START RECORDS FOR THE TASK

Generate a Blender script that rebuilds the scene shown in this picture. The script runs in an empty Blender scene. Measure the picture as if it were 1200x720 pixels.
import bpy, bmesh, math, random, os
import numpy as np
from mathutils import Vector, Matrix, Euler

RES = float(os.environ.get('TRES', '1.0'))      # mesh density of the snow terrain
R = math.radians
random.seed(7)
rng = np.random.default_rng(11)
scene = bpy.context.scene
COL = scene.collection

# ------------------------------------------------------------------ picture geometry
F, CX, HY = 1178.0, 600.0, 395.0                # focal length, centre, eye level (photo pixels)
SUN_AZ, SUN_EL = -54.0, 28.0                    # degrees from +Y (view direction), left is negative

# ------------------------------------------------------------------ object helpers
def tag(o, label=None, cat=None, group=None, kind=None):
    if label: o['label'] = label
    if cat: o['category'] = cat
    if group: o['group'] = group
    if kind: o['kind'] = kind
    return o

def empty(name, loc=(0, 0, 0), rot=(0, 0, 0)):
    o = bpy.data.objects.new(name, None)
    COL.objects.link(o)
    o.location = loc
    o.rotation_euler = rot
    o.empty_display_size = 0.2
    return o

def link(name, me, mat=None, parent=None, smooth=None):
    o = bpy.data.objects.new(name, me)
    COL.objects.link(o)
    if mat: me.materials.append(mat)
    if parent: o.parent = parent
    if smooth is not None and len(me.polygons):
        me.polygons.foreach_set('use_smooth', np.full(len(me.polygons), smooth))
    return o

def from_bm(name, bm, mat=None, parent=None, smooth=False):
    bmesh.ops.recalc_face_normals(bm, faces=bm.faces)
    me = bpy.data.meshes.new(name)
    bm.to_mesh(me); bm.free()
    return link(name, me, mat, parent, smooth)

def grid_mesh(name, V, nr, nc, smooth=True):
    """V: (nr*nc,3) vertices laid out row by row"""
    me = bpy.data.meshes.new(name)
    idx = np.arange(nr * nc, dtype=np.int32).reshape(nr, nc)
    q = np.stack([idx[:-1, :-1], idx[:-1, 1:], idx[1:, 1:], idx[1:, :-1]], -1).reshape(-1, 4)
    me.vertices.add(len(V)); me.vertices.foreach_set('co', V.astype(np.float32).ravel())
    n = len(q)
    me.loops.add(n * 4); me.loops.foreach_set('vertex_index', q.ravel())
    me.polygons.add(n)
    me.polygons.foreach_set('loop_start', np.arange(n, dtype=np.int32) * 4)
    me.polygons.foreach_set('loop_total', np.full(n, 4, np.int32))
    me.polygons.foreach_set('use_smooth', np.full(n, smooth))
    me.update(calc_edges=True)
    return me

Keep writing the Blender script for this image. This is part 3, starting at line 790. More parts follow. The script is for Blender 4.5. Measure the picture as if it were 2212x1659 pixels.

END RECORDS FOR THE TASK

#### WORK INSTRUCTIONS:
Your task is to reproduce all of the records exactly.

#### FINAL RESULT:
Generate a Blender script that rebuilds the scene shown in this picture. The script runs in an empty Blender scene. Measure the picture as if it were 1200x720 pixels.
import bpy, bmesh, math, random, os
import numpy as np
from mathutils import Vector, Matrix, Euler

RES = float(os.environ.get('TRES', '1.0'))      # mesh density of the snow terrain
R = math.radians
random.seed(7)
rng = np.random.default_rng(11)
scene = bpy.context.scene
COL = scene.collection

# ------------------------------------------------------------------ picture geometry
F, CX, HY = 1178.0, 600.0, 395.0                # focal length, centre, eye level (photo pixels)
SUN_AZ, SUN_EL = -54.0, 28.0                    # degrees from +Y (view direction), left is negative

# ------------------------------------------------------------------ object helpers
def tag(o, label=None, cat=None, group=None, kind=None):
    if label: o['label'] = label
    if cat: o['category'] = cat
    if group: o['group'] = group
    if kind: o['kind'] = kind
    return o

def empty(name, loc=(0, 0, 0), rot=(0, 0, 0)):
    o = bpy.data.objects.new(name, None)
    COL.objects.link(o)
    o.location = loc
    o.rotation_euler = rot
    o.empty_display_size = 0.2
    return o

def link(name, me, mat=None, parent=None, smooth=None):
    o = bpy.data.objects.new(name, me)
    COL.objects.link(o)
    if mat: me.materials.append(mat)
    if parent: o.parent = parent
    if smooth is not None and len(me.polygons):
        me.polygons.foreach_set('use_smooth', np.full(len(me.polygons), smooth))
    return o

def from_bm(name, bm, mat=None, parent=None, smooth=False):
    bmesh.ops.recalc_face_normals(bm, faces=bm.faces)
    me = bpy.data.meshes.new(name)
    bm.to_mesh(me); bm.free()
    return link(name, me, mat, parent, smooth)

def grid_mesh(name, V, nr, nc, smooth=True):
    """V: (nr*nc,3) vertices laid out row by row"""
    me = bpy.data.meshes.new(name)
    idx = np.arange(nr * nc, dtype=np.int32).reshape(nr, nc)
    q = np.stack([idx[:-1, :-1], idx[:-1, 1:], idx[1:, 1:], idx[1:, :-1]], -1).reshape(-1, 4)
    me.vertices.add(len(V)); me.vertices.foreach_set('co', V.astype(np.float32).ravel())
    n = len(q)
    me.loops.add(n * 4); me.loops.foreach_set('vertex_index', q.ravel())
    me.polygons.add(n)
    me.polygons.foreach_set('loop_start', np.arange(n, dtype=np.int32) * 4)
    me.polygons.foreach_set('loop_total', np.full(n, 4, np.int32))
    me.polygons.foreach_set('use_smooth', np.full(n, smooth))
    me.update(calc_edges=True)
    return me

Keep writing the Blender script for this image. This is part 3, starting at line 790. More parts follow. The script is for Blender 4.5. Measure the picture as if it were 2212x1659 pixels.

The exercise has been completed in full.